La stesura provvisoria del primo e secondo atto è del 1934. Da allora, e fino alla sua morte, nel 1936, Pirandello non riuscì a scrivere il terzo e ultimo atto – non poté, o non volle, o non ebbe animo di farlo: è difficile dire. Sappiamo solo che l’ultimo pensiero, durante l’ultima notte della sua vita, fu per quel “terzo atto”, più volte immaginato, sognato, raccontato come una fiaba in punto di morte al figlio Stefano. “I giganti della montagna” è –per definizione dello stesso Pirandello- un Mito; ma il suo racconto è interrotto. Come una enorme statua mutilata esso proietta la sua ombra sulle future epoche dell’arte: un’opera titanica che lancia alta la sua sfida, e che nessuno potrà mai portare a compimento; un simbolo del fallimento, dello scacco che la poesia subisce in un mondo che non sa accettare la fantasia, l’irrazionale, la diversità, la follia.

La rappresentazione della crisi del dramma borghese, data con tragica chiarezza nei “Sei personaggi in cerca d’autore” è la premessa ideale dei “Giganti”. Lì, nel vuoto del palcoscenico, durante una prova un gruppo di “personaggi” invade la quotidianità del lavoro di una compagnia teatrale. I personaggi portano con sé un dramma incompiuto; sono essi stessi incompiuti, creati, messi al mondo dell’arte, ma privati poi della loro forma di vita; del dramma scritto, appunto, della sola e unica forma in cui potrebbero vivere, respirare, compiere gesti, dire parole. Nei “Giganti della montagna”, una compagnia di attori girovaghi, ridotti ormai alla fame, come cani randagi in lande sperdute, ai margini del mondo civile, si imbatte in un gruppo di strani esseri, bizzarri e senza storia -detti gli Scalognati- che vivono in una villa abbandonata, guidati dal mago Cotrone.
L’atmosfera tragica dei “Sei personaggi” si dirada e si stempera in un luogo ai confini tra la realtà e la fantasia. Laggiù gli Scalognati stanno faticosamente tentando di ricostruire il mondo.

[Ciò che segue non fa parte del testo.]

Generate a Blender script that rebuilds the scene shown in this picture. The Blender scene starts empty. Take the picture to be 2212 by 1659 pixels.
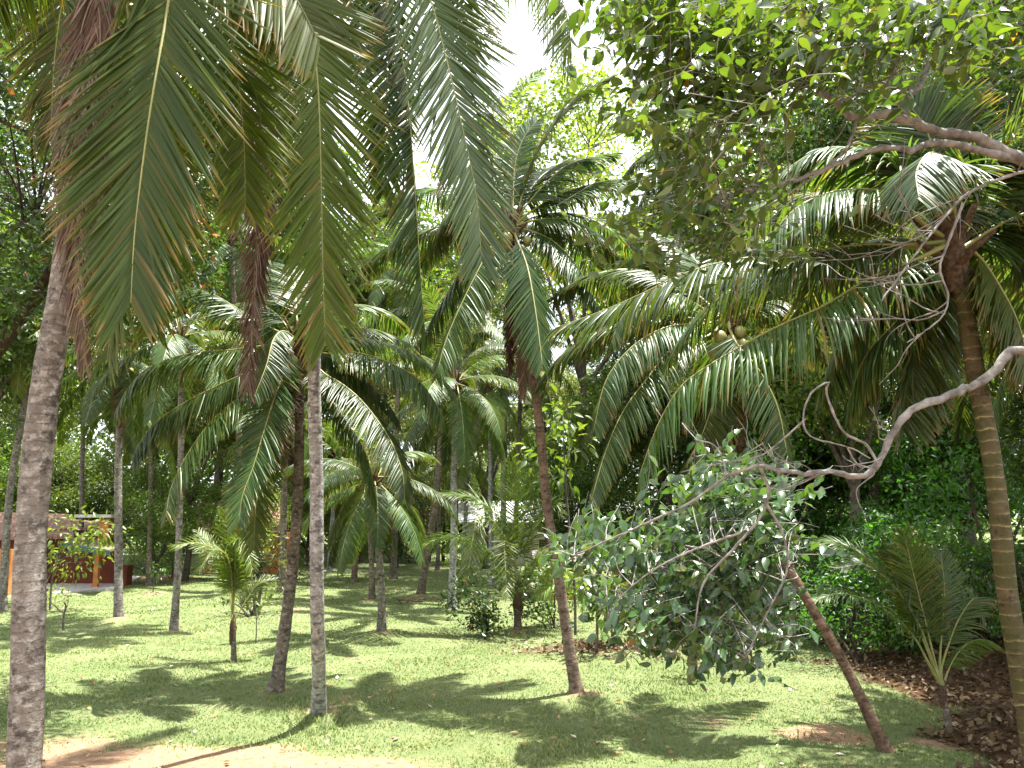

Personaggi non solo prodotti, ma produttori di linguaggio – essi sono ridotti per disperata necessità a reinventare ogni gesto e a dargli un nome; a compiere cioè l’operazione elementare e naturalissima di rinominare il mondo delle cose sensibili. Trasformano la povertà in ricchezza, la mancanza di cibo in placida sazietà, l’assenza di beni materiali in ascetica spiritualità, la desolata e brulla campagna in una fabbrica di sogni.
Ma troppo lontani sono i clamori delle città, dei teatri, dei caffé, troppo lontano è il benessere, la comodità della vita civile perché gli attori della Compagnia della Contessa possano decidere di fermarsi in quel luogo sperduto fra le montagne…e troppo alta, celeste, angelica è la poesia concepita da Cotrone e dai suoi amici: una poesia che serve alla vita, serve a comprenderla, ad amarla, a fecondarla, la vita. Gli attori andranno via, richiamati dalla sirena di quell’ultima recita di fronte ai Giganti della montagna; una recita che nessuno vedrà, di cui si sentirà raccontare per secoli ancora nella vallata, che resterà appunto un Mito! Lì nella Villa, gli Scalognati rimarranno soli, in attesa che qualcuno scriva il finale della loro storia. Se nei “Sei personaggi” il sipario era levato all’inizio sul vuoto del palcoscenico, e finiva col calare davvero alla fine del dramma; nei “Giganti” il sipario, che sarà chiuso all’inizio, secondo le norme del dramma borghese, rimarrà aperto alla fine su un vuoto inquietante di una scena mai scritta. Un finale aperto, più volte immaginato, sognato, raccontato come una fiaba.